Though each of these systems of thought do differ, they can agree that friendship is essential to a stable and happy life (except for Augustine, the grouch). Much like draft horses – while alone can pull eight thousand pounds each, when put together they can pull over twenty thousand – the sum of one plus one in a friendly relationship is much more than two.

 

Citations

  1. Weiss, Robin. Cicero’s Stoic Friend as Resolution to the Paradoxes of Platonic Love from Ancient and Medieval Concepts of Friendship. Page 135.
  2. Nawar, Tamer. Adiutrix Virtutum?: Augustine on Friendship and Virtue from Ancient and Medieval Concepts of Friendship. Page 200.
  3. Nawar, Tamer. Page 201.
  4. Cottine, Cheryl. That’s What Friends Are For: A Confucian Perspective on the Moral Significance of Friendship. Page 2.
  5. Cottine, Cheryl. Page 3.
  6. Choksy, Jamsheed K. Friends and Friendships in Iranian Society: Human and Immortal. Page 259-260.
  7. Choksy, Jamsheed K. Page 263.
  8. Leaman, Oliver. Secular Friendship and Religious Devotion. From Friendships East and West. Page 253.
  9. Leaman, Oliver. Page 256.

 

Bibliography

 

Leaman, Oliver. Friendship East and West: Philosophical Perspectives. London: Routledge, 2016.

 

Gurtler, Gary M., and Suzanne Stern-Gillet. Ancient and Medieval Concepts of Friendship.
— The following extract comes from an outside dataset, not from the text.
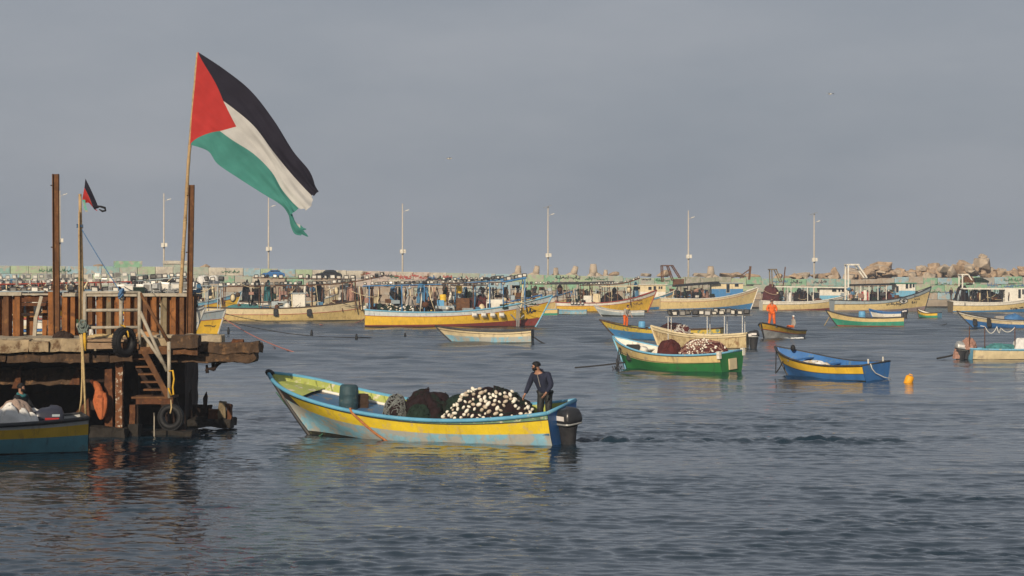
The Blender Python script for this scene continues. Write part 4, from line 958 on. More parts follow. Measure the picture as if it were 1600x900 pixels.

Albany: State University of New York Press, 2014.

 

Friendship: Perspectives from Religion, Politics, Economics, and Art. Lectures. Mahallati, M. Jafar.

 

Cottine, Cheryl. That’s What Friends Are For: A Confucian Perspective on the Moral Significance of Friendship. Unpublished.

 

Choksy, Jamsheed K. Friends and Friendships in Iranian Society: Human and Immortal. From the Iranica Antiqua, vol. XLVI. 2011.